Olivier Adam, Le cœur régulier (2010)

 タイトルLe cœur régulierは日本語にするならば「心の鎮まり」だろうか。小説中の一節«Sentir battre en moi un cœur régulier»(「自分の中で心臓が正しく鼓動しているのを感じること」)からこのタイトルがとられている。正しい鼓動とは、「正常で規則的で」ということだが、この小説のテーマが「喪の作業」である以上、動揺していた心がやがて、平常へと戻っていくことを指しているのであろう。
 主人公のサラ(Sarah)は、弟ナタン(Nathan)を亡くし、それまでの完璧に見えた生活が、自らの本心ではなかったことに気づく。銀行員で高給取りの夫、私立に通う娘と息子、そして自らの仕事。そのいずれもが現代フランス社会での成功者の縮図となっている。それに対して子ども時代は双子のように仲の良かったナタンは、定職につかず、世間への憎悪をむき出しにし、アルコールのほとんど溺れつつ、小説を書いている。
 そのナタンのほとんど自殺に近い死の知らせのあと、サラは、ナタンが旅行をし、みずからの心の平安を見いだした日本のある町へと旅立つ。その海岸に面した町は自殺の名所としても知られるが(おそらく東尋坊だろうか)、そこで自殺をしようとする者に声をかけて、自殺を思いとどまらせる「夏目」という人物と出会う。この町での滞在は、サラにとって、ナタンの存在を思いださせる機会であると同時に、ナタンと自分との関係、そして自分自身の喪の作業の機会ともなる。
 喪の体験は、残された者に自らの生について問いかけをせまる。その生と死において、みずからの生活が丸裸にされるような体験だろう。今までの自らの価値、人生の歩み、人間関係そうしたものがむき出しになって、目の前に現れる。
「社会的成功」(réussite sociale)の中で暮らしていたかに思えたサラは、ナタンの死をきっかけに、その生活を離れ、ナタンとの関係において自分の存在を見つめ直してゆく。それが喪の作業なのだが、もちろん心は容易には鎮まらない。

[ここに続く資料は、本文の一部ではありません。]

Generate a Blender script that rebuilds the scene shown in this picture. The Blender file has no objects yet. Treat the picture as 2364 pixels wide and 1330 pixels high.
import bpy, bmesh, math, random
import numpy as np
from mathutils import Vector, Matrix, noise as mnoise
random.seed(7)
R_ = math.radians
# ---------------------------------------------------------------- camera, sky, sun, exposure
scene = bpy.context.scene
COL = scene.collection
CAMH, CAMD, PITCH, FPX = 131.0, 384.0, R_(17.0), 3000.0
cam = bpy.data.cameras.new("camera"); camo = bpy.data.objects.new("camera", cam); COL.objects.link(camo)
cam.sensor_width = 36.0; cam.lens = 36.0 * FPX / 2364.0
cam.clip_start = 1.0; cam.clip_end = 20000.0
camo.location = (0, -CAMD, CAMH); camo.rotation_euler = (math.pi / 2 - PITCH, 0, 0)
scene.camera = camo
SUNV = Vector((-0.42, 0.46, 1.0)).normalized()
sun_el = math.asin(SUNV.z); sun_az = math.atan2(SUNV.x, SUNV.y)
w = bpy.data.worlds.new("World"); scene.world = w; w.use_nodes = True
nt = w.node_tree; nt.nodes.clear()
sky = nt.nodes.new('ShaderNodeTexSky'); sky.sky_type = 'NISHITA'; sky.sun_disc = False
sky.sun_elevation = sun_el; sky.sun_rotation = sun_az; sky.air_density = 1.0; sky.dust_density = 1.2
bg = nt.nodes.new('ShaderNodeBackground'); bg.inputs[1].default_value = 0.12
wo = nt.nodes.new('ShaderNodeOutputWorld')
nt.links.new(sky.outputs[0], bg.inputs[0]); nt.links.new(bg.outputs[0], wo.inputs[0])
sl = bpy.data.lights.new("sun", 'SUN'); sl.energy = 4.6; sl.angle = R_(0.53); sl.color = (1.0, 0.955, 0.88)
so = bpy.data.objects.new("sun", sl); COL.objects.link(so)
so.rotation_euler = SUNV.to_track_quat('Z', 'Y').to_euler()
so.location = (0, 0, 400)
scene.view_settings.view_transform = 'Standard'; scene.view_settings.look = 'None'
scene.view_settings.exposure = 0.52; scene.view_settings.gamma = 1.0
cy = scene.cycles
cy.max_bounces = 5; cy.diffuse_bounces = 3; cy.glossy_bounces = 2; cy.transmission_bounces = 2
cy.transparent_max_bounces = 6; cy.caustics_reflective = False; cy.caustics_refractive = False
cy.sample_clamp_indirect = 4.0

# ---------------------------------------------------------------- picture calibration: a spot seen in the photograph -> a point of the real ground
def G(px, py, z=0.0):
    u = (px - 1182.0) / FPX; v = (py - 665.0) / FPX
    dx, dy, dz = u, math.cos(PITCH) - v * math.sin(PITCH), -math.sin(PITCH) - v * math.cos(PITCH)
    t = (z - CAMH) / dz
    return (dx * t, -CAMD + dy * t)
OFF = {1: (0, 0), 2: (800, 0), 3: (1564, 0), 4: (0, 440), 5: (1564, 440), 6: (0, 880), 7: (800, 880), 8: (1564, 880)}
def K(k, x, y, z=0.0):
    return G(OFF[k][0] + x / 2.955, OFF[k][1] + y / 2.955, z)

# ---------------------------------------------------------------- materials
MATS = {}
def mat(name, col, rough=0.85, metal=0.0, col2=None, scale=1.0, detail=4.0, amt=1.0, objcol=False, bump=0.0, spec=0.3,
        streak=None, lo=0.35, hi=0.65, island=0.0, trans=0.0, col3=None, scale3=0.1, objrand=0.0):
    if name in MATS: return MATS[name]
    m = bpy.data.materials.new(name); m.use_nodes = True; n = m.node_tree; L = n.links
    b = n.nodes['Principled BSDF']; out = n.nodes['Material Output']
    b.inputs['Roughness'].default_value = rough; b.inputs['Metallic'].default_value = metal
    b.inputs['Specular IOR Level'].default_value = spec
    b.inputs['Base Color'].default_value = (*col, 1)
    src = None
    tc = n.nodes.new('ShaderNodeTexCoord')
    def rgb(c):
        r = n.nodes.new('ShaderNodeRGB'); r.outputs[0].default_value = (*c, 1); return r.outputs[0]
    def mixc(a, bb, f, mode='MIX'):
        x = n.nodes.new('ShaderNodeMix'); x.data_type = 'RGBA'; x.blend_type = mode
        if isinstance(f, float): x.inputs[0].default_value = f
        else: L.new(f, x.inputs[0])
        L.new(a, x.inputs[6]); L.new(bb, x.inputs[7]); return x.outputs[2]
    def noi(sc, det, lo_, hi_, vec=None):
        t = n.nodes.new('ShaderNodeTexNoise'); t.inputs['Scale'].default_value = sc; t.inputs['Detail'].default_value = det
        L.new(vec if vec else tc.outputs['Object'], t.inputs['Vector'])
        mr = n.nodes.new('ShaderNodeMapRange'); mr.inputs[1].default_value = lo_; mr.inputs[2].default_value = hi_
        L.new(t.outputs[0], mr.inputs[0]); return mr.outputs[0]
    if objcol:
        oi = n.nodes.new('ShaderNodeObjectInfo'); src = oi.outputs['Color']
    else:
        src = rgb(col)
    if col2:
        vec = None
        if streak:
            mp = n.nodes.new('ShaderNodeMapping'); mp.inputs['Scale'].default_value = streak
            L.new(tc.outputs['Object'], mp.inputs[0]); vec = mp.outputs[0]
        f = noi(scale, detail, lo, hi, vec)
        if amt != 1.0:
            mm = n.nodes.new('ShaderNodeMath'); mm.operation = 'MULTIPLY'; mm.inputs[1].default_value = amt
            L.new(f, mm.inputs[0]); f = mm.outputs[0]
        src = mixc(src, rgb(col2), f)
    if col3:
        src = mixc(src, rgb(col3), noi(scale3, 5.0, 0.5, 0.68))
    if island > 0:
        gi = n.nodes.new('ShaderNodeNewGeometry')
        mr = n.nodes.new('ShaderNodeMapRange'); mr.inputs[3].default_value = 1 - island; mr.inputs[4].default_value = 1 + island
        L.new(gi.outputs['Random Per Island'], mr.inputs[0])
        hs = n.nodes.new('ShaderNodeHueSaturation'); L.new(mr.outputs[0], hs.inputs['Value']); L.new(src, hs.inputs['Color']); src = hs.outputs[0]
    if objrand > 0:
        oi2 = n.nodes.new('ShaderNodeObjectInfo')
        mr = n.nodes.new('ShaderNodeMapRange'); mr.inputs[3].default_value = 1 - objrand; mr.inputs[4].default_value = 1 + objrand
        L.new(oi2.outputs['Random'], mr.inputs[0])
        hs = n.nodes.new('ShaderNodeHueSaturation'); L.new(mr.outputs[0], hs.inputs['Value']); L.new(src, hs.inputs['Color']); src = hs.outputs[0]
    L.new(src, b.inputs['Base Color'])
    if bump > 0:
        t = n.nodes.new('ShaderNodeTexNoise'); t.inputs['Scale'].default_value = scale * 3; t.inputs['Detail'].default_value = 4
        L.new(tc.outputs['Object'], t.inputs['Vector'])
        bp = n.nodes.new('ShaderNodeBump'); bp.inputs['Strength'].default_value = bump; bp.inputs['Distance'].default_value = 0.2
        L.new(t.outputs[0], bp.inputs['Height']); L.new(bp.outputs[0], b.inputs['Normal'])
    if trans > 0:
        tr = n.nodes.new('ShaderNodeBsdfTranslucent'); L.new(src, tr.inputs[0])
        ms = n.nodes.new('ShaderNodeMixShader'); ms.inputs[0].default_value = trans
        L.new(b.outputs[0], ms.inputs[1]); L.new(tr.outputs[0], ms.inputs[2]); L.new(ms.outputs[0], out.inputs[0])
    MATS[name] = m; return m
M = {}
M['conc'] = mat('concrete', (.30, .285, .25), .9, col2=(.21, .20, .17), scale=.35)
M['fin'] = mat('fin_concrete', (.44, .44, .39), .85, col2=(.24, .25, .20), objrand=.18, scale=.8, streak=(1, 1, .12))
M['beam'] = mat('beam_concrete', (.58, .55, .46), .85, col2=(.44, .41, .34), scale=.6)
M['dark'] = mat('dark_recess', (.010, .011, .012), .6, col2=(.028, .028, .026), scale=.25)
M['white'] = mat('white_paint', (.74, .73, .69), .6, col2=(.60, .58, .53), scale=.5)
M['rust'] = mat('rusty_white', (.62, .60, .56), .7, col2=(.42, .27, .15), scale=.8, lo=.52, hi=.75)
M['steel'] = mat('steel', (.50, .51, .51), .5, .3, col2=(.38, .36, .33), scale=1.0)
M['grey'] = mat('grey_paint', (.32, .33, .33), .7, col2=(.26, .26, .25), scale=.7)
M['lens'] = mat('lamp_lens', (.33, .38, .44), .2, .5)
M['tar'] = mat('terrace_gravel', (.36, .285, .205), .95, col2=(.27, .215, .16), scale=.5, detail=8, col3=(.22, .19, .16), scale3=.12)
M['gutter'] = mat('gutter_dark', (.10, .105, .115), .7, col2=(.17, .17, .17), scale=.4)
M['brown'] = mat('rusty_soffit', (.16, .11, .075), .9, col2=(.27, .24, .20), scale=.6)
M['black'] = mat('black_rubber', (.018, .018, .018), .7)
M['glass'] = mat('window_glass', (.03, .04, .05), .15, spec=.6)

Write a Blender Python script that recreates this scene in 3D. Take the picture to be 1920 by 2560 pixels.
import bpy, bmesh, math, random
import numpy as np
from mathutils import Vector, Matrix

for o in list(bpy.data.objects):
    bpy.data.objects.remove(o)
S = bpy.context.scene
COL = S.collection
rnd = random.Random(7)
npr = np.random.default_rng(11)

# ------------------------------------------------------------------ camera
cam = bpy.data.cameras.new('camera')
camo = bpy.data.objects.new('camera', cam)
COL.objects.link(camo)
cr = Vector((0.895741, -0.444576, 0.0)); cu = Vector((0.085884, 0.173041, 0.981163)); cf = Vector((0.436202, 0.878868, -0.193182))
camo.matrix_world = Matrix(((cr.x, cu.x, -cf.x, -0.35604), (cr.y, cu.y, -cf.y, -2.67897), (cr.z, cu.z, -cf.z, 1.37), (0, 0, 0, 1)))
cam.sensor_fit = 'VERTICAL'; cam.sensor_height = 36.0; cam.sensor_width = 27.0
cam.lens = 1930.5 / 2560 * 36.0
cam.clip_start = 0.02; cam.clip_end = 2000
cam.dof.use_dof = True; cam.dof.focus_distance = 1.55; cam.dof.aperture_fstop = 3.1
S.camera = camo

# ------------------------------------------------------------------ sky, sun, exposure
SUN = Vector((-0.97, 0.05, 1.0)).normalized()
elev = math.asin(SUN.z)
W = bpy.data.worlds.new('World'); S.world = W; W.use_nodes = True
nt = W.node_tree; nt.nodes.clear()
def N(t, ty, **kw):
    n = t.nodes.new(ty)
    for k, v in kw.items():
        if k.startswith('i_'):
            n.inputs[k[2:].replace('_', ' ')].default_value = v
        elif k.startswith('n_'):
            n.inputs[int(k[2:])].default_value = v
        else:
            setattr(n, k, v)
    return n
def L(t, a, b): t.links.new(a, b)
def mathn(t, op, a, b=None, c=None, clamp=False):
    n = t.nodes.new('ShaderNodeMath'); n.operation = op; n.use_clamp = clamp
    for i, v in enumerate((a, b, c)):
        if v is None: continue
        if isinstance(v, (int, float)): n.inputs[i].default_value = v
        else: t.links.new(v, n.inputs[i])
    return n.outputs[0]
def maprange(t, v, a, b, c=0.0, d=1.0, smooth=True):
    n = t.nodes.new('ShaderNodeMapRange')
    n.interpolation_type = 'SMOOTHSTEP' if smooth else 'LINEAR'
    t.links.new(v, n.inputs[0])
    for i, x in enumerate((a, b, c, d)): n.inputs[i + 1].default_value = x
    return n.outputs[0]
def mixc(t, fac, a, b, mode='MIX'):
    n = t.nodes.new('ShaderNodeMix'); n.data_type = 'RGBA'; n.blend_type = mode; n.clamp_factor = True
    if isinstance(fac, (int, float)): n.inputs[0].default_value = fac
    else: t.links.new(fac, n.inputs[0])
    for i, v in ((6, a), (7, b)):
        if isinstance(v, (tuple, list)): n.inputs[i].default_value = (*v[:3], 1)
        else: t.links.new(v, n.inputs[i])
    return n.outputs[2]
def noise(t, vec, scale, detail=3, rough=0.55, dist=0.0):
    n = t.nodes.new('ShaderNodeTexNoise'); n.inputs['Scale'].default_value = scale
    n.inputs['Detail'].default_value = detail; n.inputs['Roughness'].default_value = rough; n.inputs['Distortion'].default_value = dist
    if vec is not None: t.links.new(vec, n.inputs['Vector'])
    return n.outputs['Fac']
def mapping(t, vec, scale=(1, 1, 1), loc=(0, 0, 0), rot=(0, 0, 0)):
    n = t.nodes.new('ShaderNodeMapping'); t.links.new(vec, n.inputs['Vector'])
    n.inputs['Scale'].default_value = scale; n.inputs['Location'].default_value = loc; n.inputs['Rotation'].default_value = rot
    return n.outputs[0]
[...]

「しかし本当には何も鎮まるものはなかった。私の中の何かがまだ抵抗している。何かが激しく泡立ち、神経がいらだつ。あの高みにのぼりたい、そして呼吸をする」
 
自分の存在とは、他者に取り巻かれた関係としての私である。しかし喪においては、そのような他者との関係性さえもが壊れてゆく。
 
「死が私たちの愛するものをとらえたとき、おたがいにどれほどなぐさめあおうとしても、それは不可能であり、堪え難くさえある」

 愛する者の死によって、私たちは生き残った者同士の関係も変わらざるをえないのだ。死を契機として、お互いが疎遠になったり、あるいは親密になったりと、人間関係に変化がもたらされるのだ。その新たな人間関係を受け入れることが生き続けるということであろう。
 この小説で描かれているサラとナタンはあまりにもfragileであり、その二人をとりまく人間たちはあまりにもindifférentである。その人物描写の深まりのなさが、時に読んでいるものに、登場人物をあまりにも幼稚な人間として伝えてしまうきらいがある。類型としての人間しか、ここでは行為していないかのようだ。約束事しか話さない人間たち。それがこの小説の弱さでもある。